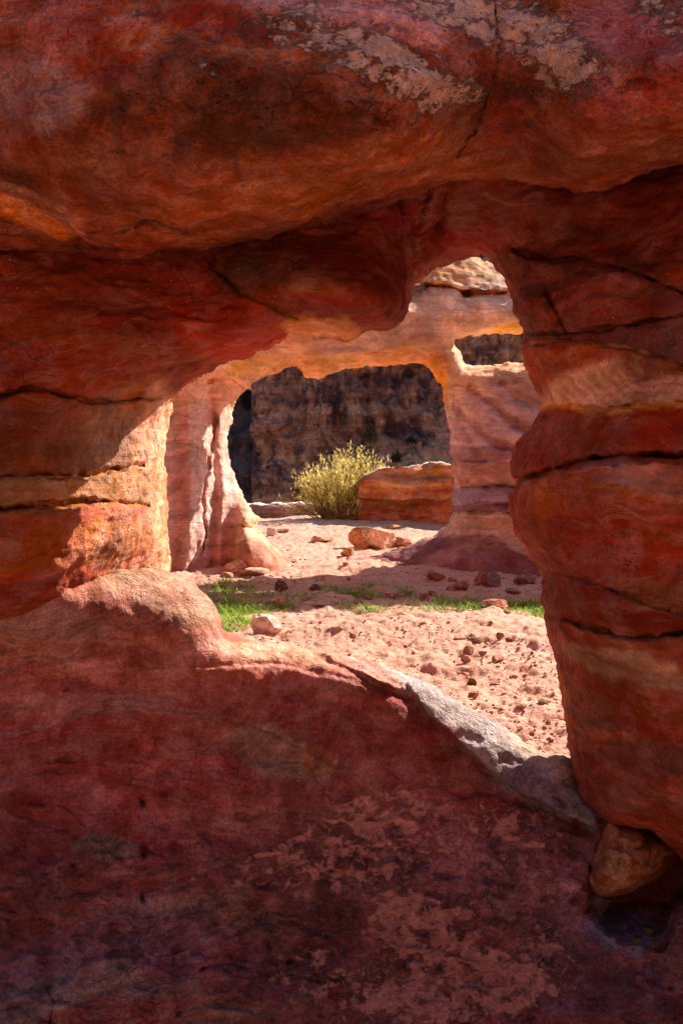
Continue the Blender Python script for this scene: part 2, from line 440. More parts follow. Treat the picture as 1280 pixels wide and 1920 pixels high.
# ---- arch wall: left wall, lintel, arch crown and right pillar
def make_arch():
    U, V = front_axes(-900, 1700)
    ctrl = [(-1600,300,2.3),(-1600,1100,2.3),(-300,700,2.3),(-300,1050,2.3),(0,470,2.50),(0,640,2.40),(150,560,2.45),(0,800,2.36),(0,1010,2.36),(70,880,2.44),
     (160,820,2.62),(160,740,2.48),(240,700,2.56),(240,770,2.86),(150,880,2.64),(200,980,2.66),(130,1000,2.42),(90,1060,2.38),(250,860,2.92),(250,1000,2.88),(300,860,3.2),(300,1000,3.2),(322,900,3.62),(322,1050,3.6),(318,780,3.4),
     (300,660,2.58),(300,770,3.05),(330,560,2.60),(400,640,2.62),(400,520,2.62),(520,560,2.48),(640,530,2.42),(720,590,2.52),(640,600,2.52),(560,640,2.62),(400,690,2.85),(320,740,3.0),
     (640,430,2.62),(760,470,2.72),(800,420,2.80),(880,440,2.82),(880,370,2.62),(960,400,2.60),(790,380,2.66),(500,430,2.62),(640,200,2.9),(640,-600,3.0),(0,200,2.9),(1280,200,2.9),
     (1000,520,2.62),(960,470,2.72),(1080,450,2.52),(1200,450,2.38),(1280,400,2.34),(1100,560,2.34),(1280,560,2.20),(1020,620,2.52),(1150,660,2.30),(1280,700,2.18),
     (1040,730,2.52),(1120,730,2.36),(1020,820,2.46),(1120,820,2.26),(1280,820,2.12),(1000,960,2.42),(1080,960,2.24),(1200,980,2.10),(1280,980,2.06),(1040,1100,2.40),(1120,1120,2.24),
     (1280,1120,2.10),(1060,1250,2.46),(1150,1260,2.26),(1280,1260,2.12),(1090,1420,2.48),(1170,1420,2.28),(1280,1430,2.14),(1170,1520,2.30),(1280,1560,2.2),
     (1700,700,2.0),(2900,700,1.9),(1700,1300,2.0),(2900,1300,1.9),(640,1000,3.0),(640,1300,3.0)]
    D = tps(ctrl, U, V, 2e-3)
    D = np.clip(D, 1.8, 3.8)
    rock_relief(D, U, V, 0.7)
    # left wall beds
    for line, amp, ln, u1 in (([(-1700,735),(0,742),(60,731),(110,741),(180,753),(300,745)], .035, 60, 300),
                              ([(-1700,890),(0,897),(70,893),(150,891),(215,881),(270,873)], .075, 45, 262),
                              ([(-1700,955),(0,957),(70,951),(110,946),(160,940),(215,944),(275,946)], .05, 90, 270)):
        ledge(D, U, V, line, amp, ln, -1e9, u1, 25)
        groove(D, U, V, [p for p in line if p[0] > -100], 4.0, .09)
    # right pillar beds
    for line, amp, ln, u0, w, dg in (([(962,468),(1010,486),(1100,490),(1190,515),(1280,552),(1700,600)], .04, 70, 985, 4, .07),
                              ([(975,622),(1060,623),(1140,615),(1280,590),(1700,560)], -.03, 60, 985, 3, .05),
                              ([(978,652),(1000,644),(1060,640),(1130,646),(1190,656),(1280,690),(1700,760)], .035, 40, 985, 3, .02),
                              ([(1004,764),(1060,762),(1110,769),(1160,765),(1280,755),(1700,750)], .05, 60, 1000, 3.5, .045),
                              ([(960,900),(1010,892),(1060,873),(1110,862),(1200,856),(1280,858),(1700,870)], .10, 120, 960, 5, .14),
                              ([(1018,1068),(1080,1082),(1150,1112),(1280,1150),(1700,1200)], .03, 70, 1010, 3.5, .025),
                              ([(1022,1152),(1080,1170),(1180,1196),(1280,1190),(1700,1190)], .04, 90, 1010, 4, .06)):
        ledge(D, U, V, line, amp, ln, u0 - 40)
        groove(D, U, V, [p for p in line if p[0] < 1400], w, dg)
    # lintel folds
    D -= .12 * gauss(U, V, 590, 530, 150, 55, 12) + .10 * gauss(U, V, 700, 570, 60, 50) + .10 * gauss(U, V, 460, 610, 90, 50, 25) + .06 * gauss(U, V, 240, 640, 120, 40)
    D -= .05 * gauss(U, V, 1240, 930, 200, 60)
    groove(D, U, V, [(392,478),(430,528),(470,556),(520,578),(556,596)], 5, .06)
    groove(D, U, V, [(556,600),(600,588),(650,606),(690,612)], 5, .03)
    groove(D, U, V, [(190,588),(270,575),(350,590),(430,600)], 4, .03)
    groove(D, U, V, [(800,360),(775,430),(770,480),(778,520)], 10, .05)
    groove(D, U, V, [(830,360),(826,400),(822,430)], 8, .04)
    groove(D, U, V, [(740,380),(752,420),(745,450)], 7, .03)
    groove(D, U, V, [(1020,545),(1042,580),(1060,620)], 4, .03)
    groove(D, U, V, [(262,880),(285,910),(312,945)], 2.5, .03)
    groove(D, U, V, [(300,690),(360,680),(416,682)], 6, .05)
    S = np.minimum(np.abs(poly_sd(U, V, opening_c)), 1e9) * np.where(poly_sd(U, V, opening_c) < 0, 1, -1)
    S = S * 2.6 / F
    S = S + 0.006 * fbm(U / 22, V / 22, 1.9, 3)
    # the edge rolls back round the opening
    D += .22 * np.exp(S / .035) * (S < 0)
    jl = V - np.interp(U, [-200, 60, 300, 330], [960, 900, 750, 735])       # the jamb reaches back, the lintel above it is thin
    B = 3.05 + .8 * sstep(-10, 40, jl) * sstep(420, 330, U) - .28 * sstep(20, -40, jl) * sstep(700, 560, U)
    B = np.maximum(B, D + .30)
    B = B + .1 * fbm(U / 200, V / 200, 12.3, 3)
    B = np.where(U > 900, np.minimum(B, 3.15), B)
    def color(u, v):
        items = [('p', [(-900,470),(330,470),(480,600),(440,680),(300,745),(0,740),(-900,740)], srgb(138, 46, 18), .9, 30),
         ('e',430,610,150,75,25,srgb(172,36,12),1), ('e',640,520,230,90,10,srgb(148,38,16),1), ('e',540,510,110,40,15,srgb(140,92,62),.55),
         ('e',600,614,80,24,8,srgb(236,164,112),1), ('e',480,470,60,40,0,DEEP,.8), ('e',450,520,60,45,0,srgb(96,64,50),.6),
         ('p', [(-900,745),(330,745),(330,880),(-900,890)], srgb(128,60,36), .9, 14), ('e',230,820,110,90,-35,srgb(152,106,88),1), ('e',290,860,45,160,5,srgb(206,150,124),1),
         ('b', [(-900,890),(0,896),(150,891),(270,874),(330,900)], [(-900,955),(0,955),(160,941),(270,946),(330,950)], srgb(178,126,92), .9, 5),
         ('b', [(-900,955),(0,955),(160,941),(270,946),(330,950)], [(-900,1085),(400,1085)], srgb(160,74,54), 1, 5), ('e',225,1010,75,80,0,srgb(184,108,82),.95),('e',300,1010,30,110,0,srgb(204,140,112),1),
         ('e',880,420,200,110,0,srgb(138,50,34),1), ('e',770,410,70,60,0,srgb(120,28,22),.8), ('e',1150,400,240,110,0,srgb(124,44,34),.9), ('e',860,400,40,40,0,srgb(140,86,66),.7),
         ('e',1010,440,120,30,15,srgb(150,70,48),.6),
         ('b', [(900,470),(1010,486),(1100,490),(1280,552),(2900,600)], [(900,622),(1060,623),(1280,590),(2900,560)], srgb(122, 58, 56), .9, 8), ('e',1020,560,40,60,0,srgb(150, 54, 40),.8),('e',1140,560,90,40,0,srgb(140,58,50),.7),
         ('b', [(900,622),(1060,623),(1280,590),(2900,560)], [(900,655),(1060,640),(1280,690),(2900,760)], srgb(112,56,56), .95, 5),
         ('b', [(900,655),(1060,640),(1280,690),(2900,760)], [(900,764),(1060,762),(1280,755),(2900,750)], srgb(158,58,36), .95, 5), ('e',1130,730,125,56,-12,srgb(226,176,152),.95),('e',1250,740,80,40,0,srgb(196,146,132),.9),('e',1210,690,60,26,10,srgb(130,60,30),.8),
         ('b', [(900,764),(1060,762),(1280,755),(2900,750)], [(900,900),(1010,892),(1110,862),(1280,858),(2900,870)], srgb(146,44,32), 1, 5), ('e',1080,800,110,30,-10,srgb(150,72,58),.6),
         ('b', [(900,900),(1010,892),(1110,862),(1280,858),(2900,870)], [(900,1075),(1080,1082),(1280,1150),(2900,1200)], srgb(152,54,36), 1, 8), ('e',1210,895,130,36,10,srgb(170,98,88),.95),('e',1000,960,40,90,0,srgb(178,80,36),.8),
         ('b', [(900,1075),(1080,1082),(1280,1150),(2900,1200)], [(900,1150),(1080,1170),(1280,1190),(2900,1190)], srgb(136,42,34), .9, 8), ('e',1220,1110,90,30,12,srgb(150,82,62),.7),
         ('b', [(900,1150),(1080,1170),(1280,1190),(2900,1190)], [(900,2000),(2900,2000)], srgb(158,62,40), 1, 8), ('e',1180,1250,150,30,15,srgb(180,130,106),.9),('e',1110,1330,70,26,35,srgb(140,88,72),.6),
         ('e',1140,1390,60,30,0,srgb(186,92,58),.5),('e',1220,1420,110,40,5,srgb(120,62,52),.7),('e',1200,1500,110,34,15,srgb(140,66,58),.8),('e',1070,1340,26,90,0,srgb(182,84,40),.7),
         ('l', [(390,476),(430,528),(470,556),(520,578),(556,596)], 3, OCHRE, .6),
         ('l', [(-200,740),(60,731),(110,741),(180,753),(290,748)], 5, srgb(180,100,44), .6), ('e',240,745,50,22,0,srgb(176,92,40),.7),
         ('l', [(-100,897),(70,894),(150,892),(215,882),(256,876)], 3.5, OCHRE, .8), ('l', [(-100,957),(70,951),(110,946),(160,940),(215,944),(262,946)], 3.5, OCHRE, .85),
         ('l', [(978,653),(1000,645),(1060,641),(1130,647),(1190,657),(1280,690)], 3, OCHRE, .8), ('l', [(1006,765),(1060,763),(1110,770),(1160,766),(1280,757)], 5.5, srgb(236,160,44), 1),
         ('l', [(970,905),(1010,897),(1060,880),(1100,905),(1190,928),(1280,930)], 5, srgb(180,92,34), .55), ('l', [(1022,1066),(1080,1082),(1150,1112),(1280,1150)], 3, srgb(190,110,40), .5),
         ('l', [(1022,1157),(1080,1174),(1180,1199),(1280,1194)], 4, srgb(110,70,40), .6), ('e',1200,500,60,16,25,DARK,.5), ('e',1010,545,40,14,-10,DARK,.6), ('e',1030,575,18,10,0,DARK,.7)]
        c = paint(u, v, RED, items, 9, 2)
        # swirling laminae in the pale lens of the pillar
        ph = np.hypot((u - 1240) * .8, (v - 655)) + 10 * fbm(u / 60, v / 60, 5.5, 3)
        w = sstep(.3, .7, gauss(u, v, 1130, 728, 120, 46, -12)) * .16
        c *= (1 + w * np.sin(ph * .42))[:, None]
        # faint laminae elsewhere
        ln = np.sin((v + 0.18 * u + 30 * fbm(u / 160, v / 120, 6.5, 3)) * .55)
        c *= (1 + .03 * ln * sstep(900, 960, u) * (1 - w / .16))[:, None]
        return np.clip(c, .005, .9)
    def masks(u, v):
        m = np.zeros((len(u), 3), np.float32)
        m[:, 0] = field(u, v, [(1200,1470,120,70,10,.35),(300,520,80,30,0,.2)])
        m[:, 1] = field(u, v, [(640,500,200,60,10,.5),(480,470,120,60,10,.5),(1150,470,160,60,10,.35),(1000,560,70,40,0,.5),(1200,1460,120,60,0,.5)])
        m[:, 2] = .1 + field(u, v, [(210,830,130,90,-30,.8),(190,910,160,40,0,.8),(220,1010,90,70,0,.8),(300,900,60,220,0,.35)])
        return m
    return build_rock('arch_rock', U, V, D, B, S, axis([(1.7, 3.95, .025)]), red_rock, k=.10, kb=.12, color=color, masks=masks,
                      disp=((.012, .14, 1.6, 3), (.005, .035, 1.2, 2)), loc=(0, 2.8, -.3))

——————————

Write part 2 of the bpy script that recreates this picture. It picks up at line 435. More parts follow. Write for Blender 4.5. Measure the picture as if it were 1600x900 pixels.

——————————

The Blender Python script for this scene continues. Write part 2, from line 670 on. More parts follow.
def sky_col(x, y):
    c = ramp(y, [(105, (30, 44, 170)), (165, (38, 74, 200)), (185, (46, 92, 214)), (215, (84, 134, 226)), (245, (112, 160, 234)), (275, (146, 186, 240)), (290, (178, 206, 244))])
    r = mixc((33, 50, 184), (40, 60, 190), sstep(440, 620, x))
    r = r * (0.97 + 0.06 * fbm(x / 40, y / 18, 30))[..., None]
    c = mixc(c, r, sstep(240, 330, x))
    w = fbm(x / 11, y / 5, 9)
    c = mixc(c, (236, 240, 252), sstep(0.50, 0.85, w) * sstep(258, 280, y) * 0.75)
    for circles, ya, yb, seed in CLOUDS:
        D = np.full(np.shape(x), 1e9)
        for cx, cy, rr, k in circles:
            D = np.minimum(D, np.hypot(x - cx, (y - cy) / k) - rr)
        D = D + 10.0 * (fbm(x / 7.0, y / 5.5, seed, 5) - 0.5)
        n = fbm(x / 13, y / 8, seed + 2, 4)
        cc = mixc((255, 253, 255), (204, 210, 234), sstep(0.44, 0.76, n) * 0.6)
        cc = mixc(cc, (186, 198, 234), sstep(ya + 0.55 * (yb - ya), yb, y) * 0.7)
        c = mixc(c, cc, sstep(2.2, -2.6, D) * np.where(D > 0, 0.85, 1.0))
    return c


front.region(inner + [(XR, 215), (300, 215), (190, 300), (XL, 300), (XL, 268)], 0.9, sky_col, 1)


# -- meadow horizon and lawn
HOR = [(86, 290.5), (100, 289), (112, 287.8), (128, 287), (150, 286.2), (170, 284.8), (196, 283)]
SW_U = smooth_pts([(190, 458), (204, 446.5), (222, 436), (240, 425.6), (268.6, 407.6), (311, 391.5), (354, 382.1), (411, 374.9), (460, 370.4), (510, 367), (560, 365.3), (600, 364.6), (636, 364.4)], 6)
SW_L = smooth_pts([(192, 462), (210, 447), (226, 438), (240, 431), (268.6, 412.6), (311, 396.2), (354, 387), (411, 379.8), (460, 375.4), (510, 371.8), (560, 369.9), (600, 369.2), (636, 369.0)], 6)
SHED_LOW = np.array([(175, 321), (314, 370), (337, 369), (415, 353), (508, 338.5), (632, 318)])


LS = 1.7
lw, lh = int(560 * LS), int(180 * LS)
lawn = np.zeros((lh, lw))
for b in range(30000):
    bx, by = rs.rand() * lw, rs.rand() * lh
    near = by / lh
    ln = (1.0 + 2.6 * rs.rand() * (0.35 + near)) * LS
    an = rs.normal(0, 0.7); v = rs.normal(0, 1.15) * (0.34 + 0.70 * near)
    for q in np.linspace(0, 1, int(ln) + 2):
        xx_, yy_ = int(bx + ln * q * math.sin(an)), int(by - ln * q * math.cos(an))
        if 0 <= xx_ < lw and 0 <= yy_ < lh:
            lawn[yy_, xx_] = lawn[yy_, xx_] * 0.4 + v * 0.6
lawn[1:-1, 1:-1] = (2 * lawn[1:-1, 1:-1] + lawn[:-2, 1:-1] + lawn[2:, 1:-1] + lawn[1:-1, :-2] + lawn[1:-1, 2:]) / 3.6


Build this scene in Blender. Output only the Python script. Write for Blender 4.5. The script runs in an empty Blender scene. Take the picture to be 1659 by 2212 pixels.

——————————

Directions for this task >> Pick out every line holding the string "items" and return it.

Task result >>
        items = [('p', [(-900,470),(330,470),(480,600),(440,680),(300,745),(0,740),(-900,740)], srgb(138, 46, 18), .9, 30),
        c = paint(u, v, RED, items, 9, 2)